The Curse of Knowledge

 Today I tweeted thinking about how to explain edge computing

This is called by Steven Pinker, a Harvard professor, the curse of knowledge . I feel a desperation trying to understand the main ideas from social networks
Why so much writing is so hard to understand? Why must a typical reader struggle to follow an academic article, fill a tax return or read instructions on how to install a home network?
The most popular explanation, says Steven, is captured in this NewYorker cartoon
 People intentionally opaque their prose. Bureaucrats and managers insists in gibberish to cover themselves. Plain clad technical writers ... seek revenge for all the girls who turned them down for dates. Pseudo-intellectuals spout obscure verbiage to hide that they have nothing to say.

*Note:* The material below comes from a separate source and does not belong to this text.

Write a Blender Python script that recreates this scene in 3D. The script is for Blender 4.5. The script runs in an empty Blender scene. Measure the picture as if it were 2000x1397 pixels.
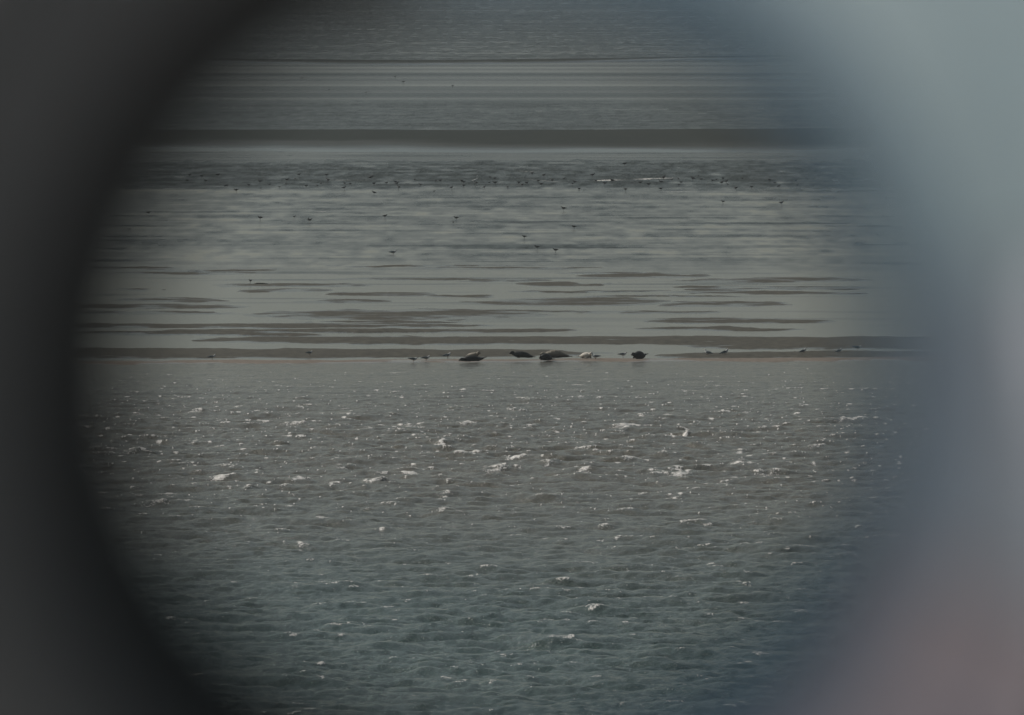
import bpy, bmesh, math, random
import numpy as np
from mathutils import Vector, Matrix, Euler

random.seed(4)
scene = bpy.context.scene
COL = scene.collection

# ------------------------------------------------------------------ camera, sky, sun, exposure
CAM_H = 24.0            # eye height above the tide, metres
F = 25000.0             # focal length in photo pixels (photo is 2000 wide)
HORIZON = -250.0        # photo row of the horizon
CY = 698.5
PITCH = math.atan((CY - HORIZON) / F)
SUN_AZ = math.radians(-55)      # left of the view direction
SUN_EL = math.radians(35)

cam_data = bpy.data.cameras.new('camera')
cam = bpy.data.objects.new('camera', cam_data)
COL.objects.link(cam)
cam.location = (0, 0, CAM_H)
cam.rotation_euler = (math.pi / 2 - PITCH, 0, 0)
cam_data.sensor_width = 36
cam_data.lens = 36 * F / 2000
cam_data.clip_start = 0.01
cam_data.clip_end = 60000
cam_data.dof.use_dof = True
cam_data.dof.focus_distance = 640
cam_data.dof.aperture_fstop = 122
scene.camera = cam

world = bpy.data.worlds.new('World')
scene.world = world
world.use_nodes = True
wn = world.node_tree
sky = wn.nodes.new('ShaderNodeTexSky')
sky.sky_type = 'NISHITA'
sky.sun_disc = False
sky.sun_elevation = SUN_EL
sky.sun_rotation = SUN_AZ
sky.air_density = 1.0
sky.dust_density = 2.2
sky.ozone_density = 1.0
bg = wn.nodes['Background']
bg.inputs['Strength'].default_value = 0.060
hsv = wn.nodes.new('ShaderNodeHueSaturation')
hsv.inputs['Saturation'].default_value = 0.45      # thin high cloud greys the sky
wn.links.new(sky.outputs[0], hsv.inputs['Color'])
tint = wn.nodes.new('ShaderNodeMix'); tint.data_type = 'RGBA'; tint.blend_type = 'MULTIPLY'
tint.inputs[0].default_value = 1.0; tint.inputs[7].default_value = (0.93, 1.0, 0.96, 1)
wn.links.new(hsv.outputs[0], tint.inputs[6])
wn.links.new(tint.outputs[2], bg.inputs['Color'])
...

There is a big difference between a coherent passage of writing and a flaunting of one erudition. A coherent text is a designed object, a window to the reader. Otherwise the text is unreadable for most people, who are not transformed in readers. They are  overwhelmed by gibberish.

Classic Style

We have a propensity to speak, not to write. 
Classic style is an antidote for academese, bureaucratise, corporatese, legalise. oficialise and other kinds of stuffy prose.
The classic style helps the reader see the world. The writer can see something that the reader has not yet noticed.  He orients the reader's gaze, so she can see for herself. The success means clarity and simplicity and disinterested truth. It also means people read what  you  write

Classic style is different from practical style. It gets through. It very relevant to how to evangelize edge computing, for example.